Vivere a Palermo vuol dire rassegnarsi a subire i colpi di una inemendabile violenza. Palermo è una città brutta, sporca e cattiva. Chi può scappa verso altri lidi un po’ meno subumani, gli altri si organizzano dietro i reticolati di fragili trincee. Palermo è brutta, nonostante le retoriche incrociate che ne reclamano la salvezza, quando non sono talmente spudorate da darla come già acquisita. Palermo è sporca di umori vigliacchi, di cassonetti stracolmi, di interessi loschi, di poteri cannibali. Palermo è cattiva, attraversata da feroci sgozzatori della gentilezza e della coesistenza. Sul punto le cronache non sono smentibili, stando appena ai casi recenti. L’anziano garagista picchiato con un calcio di pistola per quindici euro. Il passante malmenato per il borsello. Gli anziani rapinati in casa, gli scippi, il racket minaccioso del parcheggio selvaggio.
Tentiamo con sgomento di ripararci dietro fortezze di fortuna. Chiudiamo a chiave la porta. Giriamo intorno lo sguardo con circospezione, se condividiamo il rischio di camminare per strada. Telefoniamo con apprensione alle nostre mamme, dispensando i consigli che la nonna intimava a Cappuccetto Rosso: non dare confidenza a nessuno, non voltarti, se ti chiamano, non aprire a chicchessia. Eppure non basta. Nel fondo della nostra paura, sappiamo che nulla potrebbe salvarci dall’incontro con la violenza. E’ una ruota della sventura nel Far West. E quando tocca a te, non tocca a me.

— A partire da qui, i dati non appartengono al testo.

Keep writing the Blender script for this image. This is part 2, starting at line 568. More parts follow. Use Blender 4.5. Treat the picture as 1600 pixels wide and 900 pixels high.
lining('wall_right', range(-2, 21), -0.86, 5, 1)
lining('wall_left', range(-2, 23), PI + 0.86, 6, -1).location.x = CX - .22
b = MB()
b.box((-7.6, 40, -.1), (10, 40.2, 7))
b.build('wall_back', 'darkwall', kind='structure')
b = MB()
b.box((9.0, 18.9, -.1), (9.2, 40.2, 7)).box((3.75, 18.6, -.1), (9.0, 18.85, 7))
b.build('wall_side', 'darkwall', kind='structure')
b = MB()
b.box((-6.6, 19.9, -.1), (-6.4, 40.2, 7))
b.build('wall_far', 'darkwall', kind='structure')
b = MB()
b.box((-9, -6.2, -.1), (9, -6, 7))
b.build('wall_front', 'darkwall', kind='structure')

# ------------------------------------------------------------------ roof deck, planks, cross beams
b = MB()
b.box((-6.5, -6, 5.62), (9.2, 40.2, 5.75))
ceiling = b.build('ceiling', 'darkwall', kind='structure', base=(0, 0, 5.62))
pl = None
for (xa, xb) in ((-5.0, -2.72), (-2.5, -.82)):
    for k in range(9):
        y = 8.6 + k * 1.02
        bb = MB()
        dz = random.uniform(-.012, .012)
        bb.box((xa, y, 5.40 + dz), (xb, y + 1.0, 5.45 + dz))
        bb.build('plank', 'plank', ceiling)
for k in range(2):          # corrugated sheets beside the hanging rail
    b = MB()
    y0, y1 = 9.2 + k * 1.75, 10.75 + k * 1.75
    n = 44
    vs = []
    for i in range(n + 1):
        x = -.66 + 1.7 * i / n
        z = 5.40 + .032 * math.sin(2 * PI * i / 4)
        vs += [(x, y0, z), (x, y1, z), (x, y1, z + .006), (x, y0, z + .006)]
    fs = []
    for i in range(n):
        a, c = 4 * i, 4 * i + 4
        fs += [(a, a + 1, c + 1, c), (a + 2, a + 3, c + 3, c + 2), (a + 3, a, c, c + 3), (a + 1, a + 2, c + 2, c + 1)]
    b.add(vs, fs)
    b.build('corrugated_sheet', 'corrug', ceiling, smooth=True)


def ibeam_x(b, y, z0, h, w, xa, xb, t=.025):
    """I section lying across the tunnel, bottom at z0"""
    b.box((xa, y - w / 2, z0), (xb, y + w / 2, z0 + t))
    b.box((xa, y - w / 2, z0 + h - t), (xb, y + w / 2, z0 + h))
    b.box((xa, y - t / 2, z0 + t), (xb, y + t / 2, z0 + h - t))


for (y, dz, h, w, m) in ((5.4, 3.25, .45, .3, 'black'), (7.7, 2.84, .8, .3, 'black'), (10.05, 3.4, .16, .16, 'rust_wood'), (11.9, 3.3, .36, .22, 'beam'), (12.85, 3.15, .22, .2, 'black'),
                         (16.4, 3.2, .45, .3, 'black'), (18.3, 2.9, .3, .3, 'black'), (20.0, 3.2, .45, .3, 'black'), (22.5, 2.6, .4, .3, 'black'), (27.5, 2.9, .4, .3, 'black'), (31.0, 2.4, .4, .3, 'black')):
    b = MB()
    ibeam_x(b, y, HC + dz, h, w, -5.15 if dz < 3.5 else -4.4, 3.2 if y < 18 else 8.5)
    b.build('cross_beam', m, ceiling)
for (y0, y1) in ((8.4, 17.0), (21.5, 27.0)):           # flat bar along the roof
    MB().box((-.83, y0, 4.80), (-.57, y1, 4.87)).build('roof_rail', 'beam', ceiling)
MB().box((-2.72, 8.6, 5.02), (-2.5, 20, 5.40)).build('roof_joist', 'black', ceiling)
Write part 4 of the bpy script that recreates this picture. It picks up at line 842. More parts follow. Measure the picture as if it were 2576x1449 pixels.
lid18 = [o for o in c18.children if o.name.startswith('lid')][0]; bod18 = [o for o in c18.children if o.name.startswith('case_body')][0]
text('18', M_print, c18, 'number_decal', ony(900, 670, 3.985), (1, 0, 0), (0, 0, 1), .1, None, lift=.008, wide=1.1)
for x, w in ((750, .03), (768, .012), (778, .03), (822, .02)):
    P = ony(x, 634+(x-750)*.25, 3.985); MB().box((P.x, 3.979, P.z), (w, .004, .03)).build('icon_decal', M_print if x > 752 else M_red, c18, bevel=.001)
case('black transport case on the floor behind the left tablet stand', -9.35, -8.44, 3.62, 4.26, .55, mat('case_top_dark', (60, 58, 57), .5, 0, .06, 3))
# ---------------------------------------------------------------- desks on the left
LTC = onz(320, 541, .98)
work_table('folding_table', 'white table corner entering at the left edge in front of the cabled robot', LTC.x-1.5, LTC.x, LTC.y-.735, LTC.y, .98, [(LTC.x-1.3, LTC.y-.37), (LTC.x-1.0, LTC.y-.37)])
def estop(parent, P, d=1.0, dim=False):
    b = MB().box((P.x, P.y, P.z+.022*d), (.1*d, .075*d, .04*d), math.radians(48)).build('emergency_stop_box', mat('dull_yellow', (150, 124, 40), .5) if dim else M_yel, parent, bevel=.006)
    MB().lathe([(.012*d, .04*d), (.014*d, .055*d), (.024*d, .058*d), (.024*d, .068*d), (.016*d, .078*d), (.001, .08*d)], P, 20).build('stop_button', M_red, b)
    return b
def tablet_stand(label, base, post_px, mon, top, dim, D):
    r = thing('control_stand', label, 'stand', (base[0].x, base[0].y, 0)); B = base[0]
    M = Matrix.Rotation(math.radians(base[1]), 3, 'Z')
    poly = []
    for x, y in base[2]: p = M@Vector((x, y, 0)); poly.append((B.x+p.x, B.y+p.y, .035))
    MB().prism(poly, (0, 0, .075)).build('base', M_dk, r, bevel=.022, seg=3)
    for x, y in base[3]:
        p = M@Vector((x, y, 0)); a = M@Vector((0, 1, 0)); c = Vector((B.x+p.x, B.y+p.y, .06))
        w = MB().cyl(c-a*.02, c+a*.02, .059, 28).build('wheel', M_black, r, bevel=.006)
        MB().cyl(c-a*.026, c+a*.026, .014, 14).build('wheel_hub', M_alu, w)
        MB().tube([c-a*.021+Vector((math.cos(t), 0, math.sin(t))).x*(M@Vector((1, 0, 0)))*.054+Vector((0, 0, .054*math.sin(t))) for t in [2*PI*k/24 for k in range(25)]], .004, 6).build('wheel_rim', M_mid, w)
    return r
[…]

Come risolvere il problema? Tralasciamo gli accorati appelli alle forze dell’ordine che sono male equipaggiate e prive di strumenti normativi necessari. Gli uomini in divisa agiscono in un contesto di riduzione del danno, come in certi film apocalittici in cui si scorgono cittadelle assediate dalla malavita, quando il poliziotto di turno è un eroe solitario e muscolare contro un’orda di barbari. Evitiamo, per carità, l’appello alla politica che se ne frega altamente della questione della sicurezza. Oppure strumentalmente la usa, per calcoli di bassa cucina del consenso. Basta scorgere i comunicati stampa, gli stati di Facebook, i tweet – tra compiaciuti inviti alla ghigliottina ed ecumeniche sponsorizzazioni dell’amore universale, sicché si deve volere bene anche al fratello lupo che, poverino ha avuto un’infanzia difficile – per comprendere quanto siamo malmessi in balia di governanti-oppositori pasticcioni, cinici o semplicemente casuali, cioè arrivati nel luogo della responsabilità in modalità random, per i cunicoli di scelte clientelari e perciò assolutamente inadatti a rappresentare alcunché.

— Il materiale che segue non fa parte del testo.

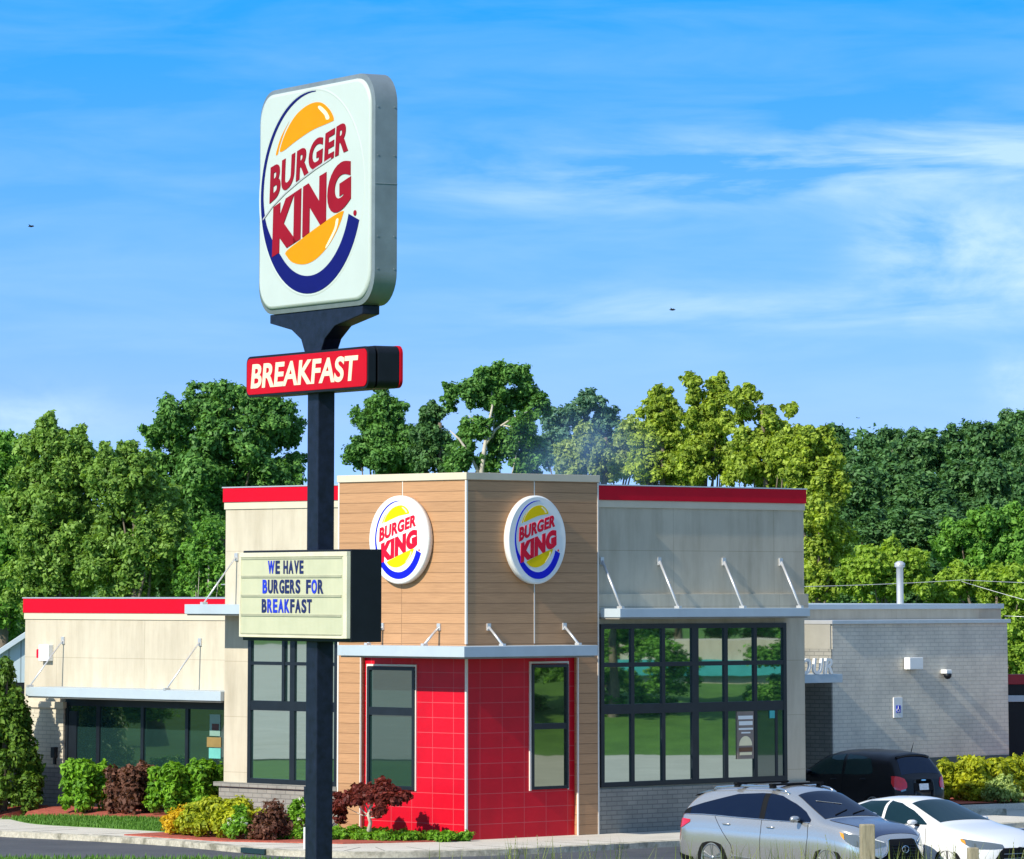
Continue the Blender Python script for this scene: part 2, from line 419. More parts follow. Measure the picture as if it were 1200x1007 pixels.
m['lawnblade'] = leafmat('lawn blade', (0.06, 0.17, 0.02), (0.15, 0.32, 0.045), 0.3)

def text_polys(s, size=1.0, offset=0.0, extrude=0.0, space=1.0):
    """outline text -> (verts, faces); built-in font only"""
    cu = bpy.data.curves.new('txt', 'FONT')
    cu.body = s; cu.size = size; cu.offset = offset; cu.extrude = extrude; cu.space_character = space; cu.resolution_u = 6
    ob = bpy.data.objects.new('txt', cu); COL.objects.link(ob)
    dg = bpy.context.evaluated_depsgraph_get(); dg.update()
    me = bpy.data.meshes.new_from_object(ob.evaluated_get(dg))
    vs = [tuple(v.co) for v in me.vertices]; fs = [tuple(p.vertices) for p in me.polygons]
    bpy.data.objects.remove(ob); bpy.data.curves.remove(cu); bpy.data.meshes.remove(me)
    return vs, fs

def text_mb(mb, s, fn, offset=0.0, depth=0.012, space=1.0):
    """lettering with real thickness; fn(fx, fy, d) maps unit box to space"""
    vs, fs = text_polys(s, 1.0, offset, 0.05, space)
    x0 = min(v[0] for v in vs); x1 = max(v[0] for v in vs); y0 = min(v[1] for v in vs); y1 = max(v[1] for v in vs)
    out = [fn((v[0]-x0)/(x1-x0), (v[1]-y0)/(y1-y0), depth if v[2] > 0 else 0.0) for v in vs]
    mb.add(out, fs)

# ================================================================== the restaurant
RZ = math.atan2(U.y, U.x)
rest = empty('restaurant', CORNER, RZ)
tag(rest, 'burger restaurant with wood tower, red tiled corner and cream stucco walls', 'restaurant')
def W(u, v, z=0.0): return CORNER + U * u + V * v + Vector((0, 0, z))
def Lf(a, d, z, p=0.0): return (p - d, a, z)      # left front: a along v, d outwards
def Rf(a, d, z, p=0.0): return (a, p - d, z)      # right front: a along u
def box_on(mb, F, p, a0, a1, z0, z1, d0, d1):
    q0 = F(a0, d0, z0, p); q1 = F(a1, d1, z1, p)
    return mb.box(q0[0], q1[0], q0[1], q1[1], q0[2], q1[2])
def part(name, mat, fill, parent=rest, bevel=0.0, **k):
    mb = MB(); fill(mb); return mb.build(name, mat, parent, bevel=bevel, **k)

# tower
part('tower_cladding', m['wood'], lambda b: (b.box(0, 3.76, 0, 3.88, 3.62, 7.20)), bevel=0.004)
part('wood_column', m['wood'], lambda b: b.box(0, 0.62, 3.19, 3.88, 0.0, 3.62))
part('wood_column', m['wood'], lambda b: b.box(3.18, 3.76, 0, 0.62, 0.0, 3.62))
part('coping', m['creamtrim'], lambda b: b.box(-0.03, 3.79, -0.03, 3.91, 7.20, 7.345), bevel=0.006)
for q in ((-0.012, 0.03, -0.012, 0.03, 3.9, 7.19), (0.105, 0.15, 0.105, 0.15, 0.0, 3.6), (-0.010, 0.03, 3.165, 3.188, 0.0, 3.6), (-0.010, 0.03, 3.85, 3.89, 0.0, 7.19), (3.155, 3.178, -0.010, 0.03, 0.0, 3.6), (3.735, 3.77, -0.010, 0.03, 0.0, 7.19), (1.90, 1.925, -0.006, 0.02, 3.9, 7.19), (-0.006, 0.02, 1.90, 1.92, 6.9, 7.19)):
    part('corner_trim', m['whitetrim'], lambda b: b.box(*q))
part('tiled_wall', m['tile'], lambda b: b.prism([(0.12, 0.12), (3.70, 0.12), (3.70, 0.60), (0.60, 0.60), (0.60, 3.80), (0.12, 3.80)], lambda a, c, d: (a, c, d), -0.05, 3.60))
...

Insomma, ci viene il dubbio motivato che non sia possibile risolverlo questo problema, non a breve, non con gli attuali padroni, non con le promesse contemporanee. Dunque, non c’è che un modo per tentare di stare meglio. Un cammino solo interiore, se l’esteriorità è nemica.

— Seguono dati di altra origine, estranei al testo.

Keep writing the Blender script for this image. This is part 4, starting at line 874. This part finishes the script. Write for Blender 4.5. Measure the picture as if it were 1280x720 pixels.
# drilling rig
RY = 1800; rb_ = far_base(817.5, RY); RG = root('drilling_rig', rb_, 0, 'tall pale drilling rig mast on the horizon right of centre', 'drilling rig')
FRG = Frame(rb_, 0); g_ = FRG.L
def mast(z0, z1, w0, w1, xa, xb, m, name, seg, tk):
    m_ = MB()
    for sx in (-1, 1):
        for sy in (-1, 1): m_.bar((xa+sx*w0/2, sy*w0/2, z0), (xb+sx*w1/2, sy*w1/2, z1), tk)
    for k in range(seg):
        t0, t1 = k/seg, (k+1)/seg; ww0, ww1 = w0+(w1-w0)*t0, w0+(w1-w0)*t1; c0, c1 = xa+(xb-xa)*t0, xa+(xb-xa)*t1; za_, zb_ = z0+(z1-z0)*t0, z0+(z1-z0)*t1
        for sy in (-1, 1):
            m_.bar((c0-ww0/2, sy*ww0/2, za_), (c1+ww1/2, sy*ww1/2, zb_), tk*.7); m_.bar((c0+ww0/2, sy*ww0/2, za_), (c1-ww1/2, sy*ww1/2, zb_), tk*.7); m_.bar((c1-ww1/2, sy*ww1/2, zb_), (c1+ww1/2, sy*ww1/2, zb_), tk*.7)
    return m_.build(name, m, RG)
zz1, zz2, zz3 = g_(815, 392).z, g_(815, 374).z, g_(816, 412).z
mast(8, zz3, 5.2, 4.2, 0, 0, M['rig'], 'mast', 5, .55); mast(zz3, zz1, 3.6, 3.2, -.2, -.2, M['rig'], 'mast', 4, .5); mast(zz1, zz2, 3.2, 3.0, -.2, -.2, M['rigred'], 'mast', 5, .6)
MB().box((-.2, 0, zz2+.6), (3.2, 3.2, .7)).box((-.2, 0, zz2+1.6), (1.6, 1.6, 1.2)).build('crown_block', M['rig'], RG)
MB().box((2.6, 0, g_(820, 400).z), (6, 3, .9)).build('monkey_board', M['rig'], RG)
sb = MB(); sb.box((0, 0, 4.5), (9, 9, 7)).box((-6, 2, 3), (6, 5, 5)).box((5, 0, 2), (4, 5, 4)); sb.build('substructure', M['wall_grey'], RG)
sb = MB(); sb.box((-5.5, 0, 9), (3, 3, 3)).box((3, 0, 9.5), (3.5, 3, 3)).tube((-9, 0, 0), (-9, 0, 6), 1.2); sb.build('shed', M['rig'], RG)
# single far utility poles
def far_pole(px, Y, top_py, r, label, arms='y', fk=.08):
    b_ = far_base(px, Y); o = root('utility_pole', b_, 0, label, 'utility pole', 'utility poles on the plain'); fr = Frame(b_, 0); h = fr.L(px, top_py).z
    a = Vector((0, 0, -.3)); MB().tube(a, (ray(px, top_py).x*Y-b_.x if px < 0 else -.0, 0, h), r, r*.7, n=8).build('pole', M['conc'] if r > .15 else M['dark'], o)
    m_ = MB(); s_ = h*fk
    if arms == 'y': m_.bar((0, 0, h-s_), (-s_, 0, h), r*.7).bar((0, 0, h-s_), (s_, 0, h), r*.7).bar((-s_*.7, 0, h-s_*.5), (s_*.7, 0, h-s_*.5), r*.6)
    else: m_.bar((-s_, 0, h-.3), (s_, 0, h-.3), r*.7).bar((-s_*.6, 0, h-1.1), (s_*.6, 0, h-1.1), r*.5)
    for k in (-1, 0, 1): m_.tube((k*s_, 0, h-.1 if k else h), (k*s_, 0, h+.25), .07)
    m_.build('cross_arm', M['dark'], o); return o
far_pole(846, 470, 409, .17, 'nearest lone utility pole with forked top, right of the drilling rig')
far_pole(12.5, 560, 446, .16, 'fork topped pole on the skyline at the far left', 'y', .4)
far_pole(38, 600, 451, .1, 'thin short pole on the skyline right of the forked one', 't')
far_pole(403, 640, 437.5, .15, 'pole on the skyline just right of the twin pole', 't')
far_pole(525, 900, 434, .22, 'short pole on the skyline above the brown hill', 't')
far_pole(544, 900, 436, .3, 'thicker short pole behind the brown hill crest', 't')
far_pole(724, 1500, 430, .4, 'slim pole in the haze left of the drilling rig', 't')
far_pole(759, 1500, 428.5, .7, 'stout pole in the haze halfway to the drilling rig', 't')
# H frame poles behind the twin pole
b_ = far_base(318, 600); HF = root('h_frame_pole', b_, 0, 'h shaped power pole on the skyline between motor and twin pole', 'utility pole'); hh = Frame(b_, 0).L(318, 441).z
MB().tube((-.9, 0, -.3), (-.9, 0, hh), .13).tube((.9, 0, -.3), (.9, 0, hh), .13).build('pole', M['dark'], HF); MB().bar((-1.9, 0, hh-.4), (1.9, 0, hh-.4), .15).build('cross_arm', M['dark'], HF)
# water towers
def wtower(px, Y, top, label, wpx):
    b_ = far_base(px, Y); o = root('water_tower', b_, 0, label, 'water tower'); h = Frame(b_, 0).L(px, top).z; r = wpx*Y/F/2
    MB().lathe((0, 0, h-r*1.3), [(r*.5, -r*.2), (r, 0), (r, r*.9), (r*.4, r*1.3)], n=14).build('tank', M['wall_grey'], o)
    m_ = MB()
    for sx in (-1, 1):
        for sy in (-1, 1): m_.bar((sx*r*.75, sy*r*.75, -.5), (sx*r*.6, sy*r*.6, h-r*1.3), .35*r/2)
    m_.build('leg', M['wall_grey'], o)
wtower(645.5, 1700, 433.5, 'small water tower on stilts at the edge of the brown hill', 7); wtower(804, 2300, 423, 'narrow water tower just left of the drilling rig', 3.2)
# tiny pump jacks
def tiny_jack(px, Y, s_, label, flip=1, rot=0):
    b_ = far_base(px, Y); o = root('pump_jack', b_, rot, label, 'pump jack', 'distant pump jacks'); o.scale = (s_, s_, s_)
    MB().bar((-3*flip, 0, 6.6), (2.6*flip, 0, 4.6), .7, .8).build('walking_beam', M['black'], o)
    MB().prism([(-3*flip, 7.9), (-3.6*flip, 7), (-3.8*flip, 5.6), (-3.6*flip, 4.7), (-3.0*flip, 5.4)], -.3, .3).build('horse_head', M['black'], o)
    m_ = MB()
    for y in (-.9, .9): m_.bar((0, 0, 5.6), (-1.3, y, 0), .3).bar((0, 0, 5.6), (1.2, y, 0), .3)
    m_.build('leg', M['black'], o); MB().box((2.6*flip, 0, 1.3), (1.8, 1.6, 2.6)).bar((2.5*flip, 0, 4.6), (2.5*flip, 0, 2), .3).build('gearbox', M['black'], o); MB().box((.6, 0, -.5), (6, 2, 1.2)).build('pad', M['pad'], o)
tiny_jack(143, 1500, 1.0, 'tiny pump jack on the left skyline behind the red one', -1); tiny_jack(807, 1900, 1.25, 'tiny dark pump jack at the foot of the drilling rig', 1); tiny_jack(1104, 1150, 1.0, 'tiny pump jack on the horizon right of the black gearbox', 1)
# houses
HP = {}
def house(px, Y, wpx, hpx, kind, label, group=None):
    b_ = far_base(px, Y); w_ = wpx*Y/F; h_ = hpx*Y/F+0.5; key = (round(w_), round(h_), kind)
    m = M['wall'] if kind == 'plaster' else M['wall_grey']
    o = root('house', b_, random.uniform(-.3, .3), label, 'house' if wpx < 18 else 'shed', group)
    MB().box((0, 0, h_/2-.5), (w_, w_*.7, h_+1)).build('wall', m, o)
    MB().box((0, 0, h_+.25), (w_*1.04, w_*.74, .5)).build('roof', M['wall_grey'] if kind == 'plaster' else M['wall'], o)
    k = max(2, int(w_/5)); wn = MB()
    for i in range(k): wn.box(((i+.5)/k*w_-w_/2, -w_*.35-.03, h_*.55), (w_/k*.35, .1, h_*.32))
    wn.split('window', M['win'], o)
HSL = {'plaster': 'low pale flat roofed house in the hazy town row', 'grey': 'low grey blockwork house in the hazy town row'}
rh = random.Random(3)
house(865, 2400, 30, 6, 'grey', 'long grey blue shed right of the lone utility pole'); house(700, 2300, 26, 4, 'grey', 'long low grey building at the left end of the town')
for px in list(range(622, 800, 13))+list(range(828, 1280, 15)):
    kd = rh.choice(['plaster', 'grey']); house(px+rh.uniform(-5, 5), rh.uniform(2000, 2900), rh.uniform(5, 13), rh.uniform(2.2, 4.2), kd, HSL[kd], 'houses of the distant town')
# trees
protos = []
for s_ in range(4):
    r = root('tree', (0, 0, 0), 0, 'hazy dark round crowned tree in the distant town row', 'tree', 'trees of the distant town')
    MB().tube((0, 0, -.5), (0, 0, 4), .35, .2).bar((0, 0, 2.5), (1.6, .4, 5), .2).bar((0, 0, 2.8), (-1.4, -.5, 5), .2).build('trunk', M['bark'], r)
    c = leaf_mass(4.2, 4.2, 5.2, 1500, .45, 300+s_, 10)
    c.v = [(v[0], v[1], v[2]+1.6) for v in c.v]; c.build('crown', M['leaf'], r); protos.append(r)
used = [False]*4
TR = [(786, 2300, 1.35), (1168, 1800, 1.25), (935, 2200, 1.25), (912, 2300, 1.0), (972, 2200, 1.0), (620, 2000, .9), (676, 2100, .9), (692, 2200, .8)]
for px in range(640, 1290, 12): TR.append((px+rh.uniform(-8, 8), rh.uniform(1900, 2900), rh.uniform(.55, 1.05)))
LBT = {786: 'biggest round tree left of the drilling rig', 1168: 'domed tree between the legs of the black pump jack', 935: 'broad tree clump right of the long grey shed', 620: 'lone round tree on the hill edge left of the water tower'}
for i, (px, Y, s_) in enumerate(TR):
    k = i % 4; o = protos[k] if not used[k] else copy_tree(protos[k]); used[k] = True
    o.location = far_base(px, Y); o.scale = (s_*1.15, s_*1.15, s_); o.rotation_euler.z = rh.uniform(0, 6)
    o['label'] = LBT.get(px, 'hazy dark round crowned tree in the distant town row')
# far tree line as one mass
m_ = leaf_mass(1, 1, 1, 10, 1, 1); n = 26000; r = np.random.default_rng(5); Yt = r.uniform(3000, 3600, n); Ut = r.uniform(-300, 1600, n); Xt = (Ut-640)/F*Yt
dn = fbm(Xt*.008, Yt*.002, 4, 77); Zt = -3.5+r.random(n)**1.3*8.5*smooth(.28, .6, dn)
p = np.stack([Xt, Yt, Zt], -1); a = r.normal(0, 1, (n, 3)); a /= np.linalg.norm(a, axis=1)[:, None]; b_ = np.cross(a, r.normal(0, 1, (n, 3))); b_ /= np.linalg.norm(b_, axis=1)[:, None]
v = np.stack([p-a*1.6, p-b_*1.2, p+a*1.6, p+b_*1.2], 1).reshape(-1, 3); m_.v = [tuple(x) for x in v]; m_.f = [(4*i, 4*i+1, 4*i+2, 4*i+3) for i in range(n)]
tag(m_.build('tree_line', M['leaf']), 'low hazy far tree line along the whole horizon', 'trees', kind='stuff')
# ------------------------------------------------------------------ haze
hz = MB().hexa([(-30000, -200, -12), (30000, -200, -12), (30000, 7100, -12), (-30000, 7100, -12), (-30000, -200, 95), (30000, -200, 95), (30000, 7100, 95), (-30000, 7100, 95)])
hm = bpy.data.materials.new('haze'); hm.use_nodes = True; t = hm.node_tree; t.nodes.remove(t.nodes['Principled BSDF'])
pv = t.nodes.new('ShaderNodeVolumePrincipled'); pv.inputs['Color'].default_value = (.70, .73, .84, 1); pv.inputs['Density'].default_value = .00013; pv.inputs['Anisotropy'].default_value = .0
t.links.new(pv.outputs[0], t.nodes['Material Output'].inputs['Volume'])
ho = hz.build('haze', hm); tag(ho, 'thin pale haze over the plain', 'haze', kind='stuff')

Provare a parlare della nostra paura. Confessiamola. Diciamocela. Fuori ci saranno i lupi. Ma dentro ci siamo noi, con le nostre mani strette intorno al senso di una reciproca solidarietà. Ricordate il telegrafo senza fili che chi è stato bambino negli anni Ottanta è arrivato a praticare? Ci si metteva in cerchio. Ognuno sussurrava una parola all’orecchio dell’altro. Dobbiamo proprio fare così, mentre aspettiamo il soccorso. Mettiamoci in cerchio. Sussurriamoci parole all’orecchio, le più belle e le più luminose che conosciamo. Poi dovremo avere la forza di seminare le nostre parole migliori all’esterno, di gettarle nel buio perché fioriscano, nell’oscurità di una cittadella disperata che non ha più occhi per piangere, né riflessi per specchiarsi.
Ma per ora può bastare un segno, anche qui, nella casa accogliente di un giornale che è comunità di emozioni, idee e prospettive. Può bastare una minuscola parola da piantare e domani chissà se sarà un’occasione in più. Chi scrive ha una parola che gli sta particolarmente a cuore: “Gelsomino”. E’ il nome del fiore che spande un profumo gratuito e riconoscibile in certe desolate notti palermitane, per riempirle. Un fiore è solo un fiore. Tanti fiori diventano una siepe o un mondo in grado di abbracciare la paura e consolarla. E voi che scegliete? Quali sono le vostre piccole luci nell’ora delle grandi tenebre?
Ps. Non è ancora la soluzione. Ma è un inizio.